July 12, 2005 – 1:07 pm

Worship takes center stage at Lifest - It looked like a sea of clapping hands before the main stage at Lifest.

Thousands were on their feet, clapping their hands over their heads, singing along during the Sunday morning worship service.

On stage was singer, songwriter and worship leader Peder Eide, with the words to the song projected on the jumbo-tron at stage left.

“The reason we live,” the lyrics went, “is to give God glory.”

Christians say worship — like the singing — is the way they glorify God. And while music helps many worship, the act isn’t confined to churches or times of singing.

“The Bible makes it clear, that’s what we were made to do,” Eide said. “It becomes more than just a Sunday gig.”

Candy Herman, of Appleton, said worship, for her, is a daily activity.

“As you worship you grow closer to God,” Herman said. “It’s a personal experience and helps you understand who Jesus is.”

Worship music has increased in popularity and visibility since the late 1990s, with many Christian recording artists releasing worships albums.

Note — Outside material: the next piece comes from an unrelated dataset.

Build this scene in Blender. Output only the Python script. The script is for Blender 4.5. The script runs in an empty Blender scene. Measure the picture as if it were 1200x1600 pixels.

It has also sparked a kind of subset of Christian music for praise and worship albums by artists like Eide or Chris Tomlin, one of the most well-known worship leaders.

Tomlin – who looks like a rocker with wide sunglasses and frosted spiky hair – led worship twice on Saturday at Lifest. Many of those worshipping Saturday night at his performance didn’t need the words projected on the screen because Tomlin’s songs, perhaps the hymns of this generation, are used in many churches and played often on Christian radio.

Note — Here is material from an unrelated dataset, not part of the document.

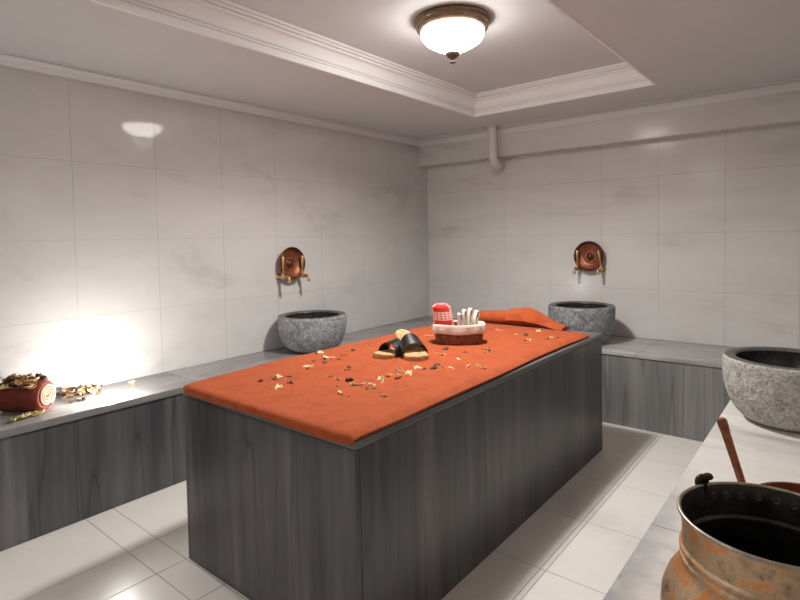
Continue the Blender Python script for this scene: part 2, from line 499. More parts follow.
bench('stone_bench', 'long low grey marble bench running along the left wall', .001, .440, RY + .001, -.001, HL, .038, .012, M['top'], (), (-4.3, -3.72, -2.9, -2.1, -1.3), 'x1', dict(y=[-4.6, -3.0, -1.5]))
bench('stone_bench', 'grey marble bench along the back wall between platform and corner', .454, 3.044, -.649, -.001, HB, .028, .010, M['top_back'], (1.2, 1.9, 2.66), (), 'y0', dict(x=[1.35, 2.345]))
# the right bench: material is keyed to its own left edge
t = thing('stone_bench', 'white topped stone bench with grey front edge holding the copper bucket', 'bench', (3.058, 0, 0))
bm = bmesh.new(); add_box(bm, .012, RX - 3.058 - .001, -4.55, -.001, 0, HB - .03, .002, 1); link('base', bm, M['clad'], t, smooth=False)
bm = bmesh.new()
yy = [-4.56, -3.05, -1.995, -.9, -.001]
for a, b_ in zip(yy, yy[1:]): add_box(bm, 0, RX - 3.058 - .001, a + .0008, b_ - .0008, HB - .03, HB, .004, 2)
link('seat_slab', bm, M['rtop'], t)

# ------------------------------------------------------------------ pipe
px, py = .948, -BD - .095
bm = bmesh.new()
pts = [(0, 0, ZC - 2.1), (0, 0, .10)]
for k in range(1, 9):
    a = k / 8 * PI / 2
    pts.append((.006 * (1 - math.cos(a)), .085 * (1 - math.cos(a)), .10 - .085 * math.sin(a)))
pts.append((-.012, .12, .014)); pts.append((-.045, BD + .094, .014))
add_tube(bm, pts, .040, 24)
pp = thing('drain_pipe', 'cream plastic pipe elbow dropping from the ceiling at back corner beam', 'pipe', (px, py, 2.1))
link('pipe_elbow', bm, M['pipe'], pp)
bm = bmesh.new(); add_lathe(bm, [(.040, ZC - 2.1 - .02), (.047, ZC - 2.1 - .016), (.049, ZC - 2.1)], 32); link('collar', bm, M['pipe'], pp)

# ------------------------------------------------------------------ ceiling lamp
def ceiling_lamp(label, x, y, z, glass):
    lamp = thing('ceiling_lamp', label, 'lamp', (x, y, z)); lamp.scale = (.97, .97, .97)
    bm = bmesh.new()
    add_lathe(bm, [(0, 0), (.185, 0), (.215, -.004), (.222, -.014), (.218, -.026), (.208, -.034), (.205, -.052), (.196, -.060), (.186, -.064), (.176, -.068), (.170, -.062), (.165, -.05), (0, -.045)], 72)
    link('base', bm, M['lampmetal'], lamp)
    bm = bmesh.new()
    pr = [(.167, -.056), (.180, -.068), (.182, -.078)]
    dome = [(0, 1), (.15, .985), (.3, .93), (.45, .825), (.6, .67), (.75, .48), (.9, .28), (1, .12)]
    for k in range(1, 25):
        q = k / 24
        f = (interp(dome, max(0, q - .05)) + interp(dome, q) + interp(dome, min(1, q + .05))) / 3
        pr.append((.182 * f if k < 24 else 0, -.078 - .117 * q))
    add_lathe(bm, pr, 72)
    link('glass_shade', bm, glass, lamp)
    bm = bmesh.new()
    add_lathe(bm, [(0, -.178), (.034, -.180), (.040, -.184), (.041, -.190), (.036, -.202), (.023, -.215), (.010, -.223), (.005, -.229), (.009, -.233), (.017, -.236), (.018, -.241), (.013, -.250), (.009, -.258), (.004, -.263), (0, -.264)], 40)
    link('finial', bm, M['finial'], lamp)
ceiling_lamp('lit round ceiling lamp with frosted bowl shade and bronze rim in the recess', 1.815, -2.215, ZR, M['lampglass'])
ceiling_lamp('added unseen round fill lamp on the flat ceiling behind the viewpoint', 1.9, -4.75, ZC, M['fillglass'])  # added fixture, out of view, to brighten faces turned towards the camera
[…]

Worship, Tomlin said, is “what do you put the most value on in your life. Every person who breathes worships, worships something.”

Getting the audience involved, Eide said, helps keep the worship times from becoming rock concerts.

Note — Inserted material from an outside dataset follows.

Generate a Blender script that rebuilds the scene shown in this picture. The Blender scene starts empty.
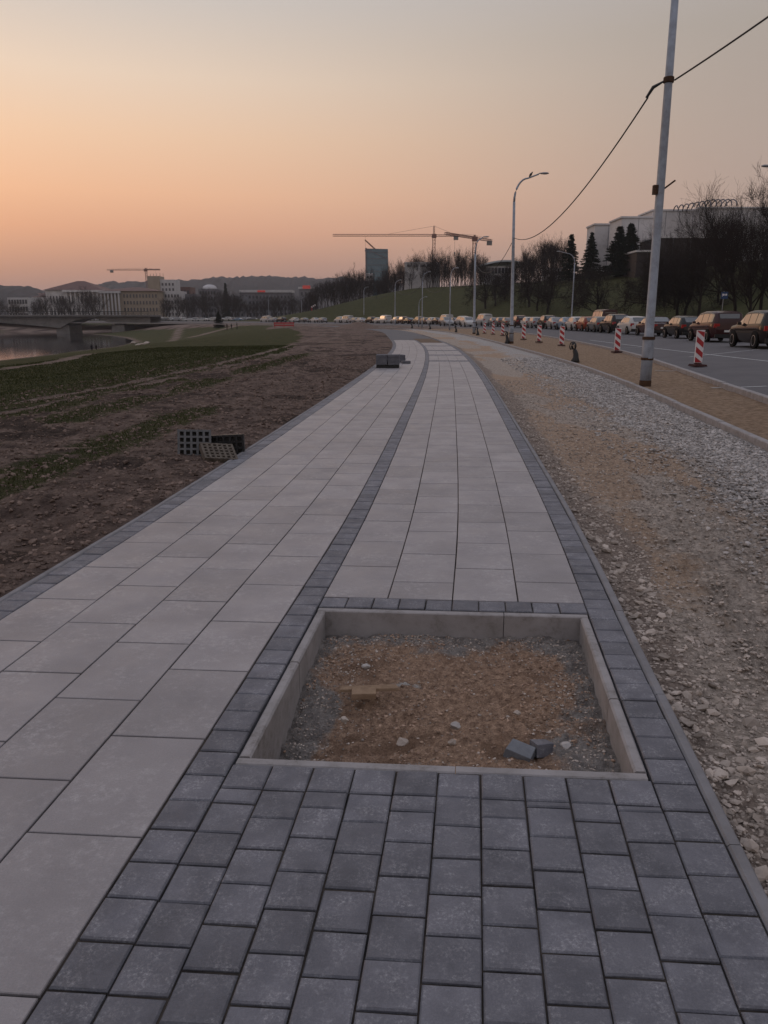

“When you ask people to participate, that whole stage thing disappears,” Eide said.

And the worship leaders likely feel the same thing as the worshippers, as Theresa Graves of Green Bay described it, “like I am in touch with the Lord.”

During the last chorus of the old hymn Amazing Grace, Tomlin stopped singing, letting the crowd carry the song, placed the capo on his guitar for the next song, stepped back from the microphone, and raised his own hands to heaven, like the hundreds on the other side of the stage.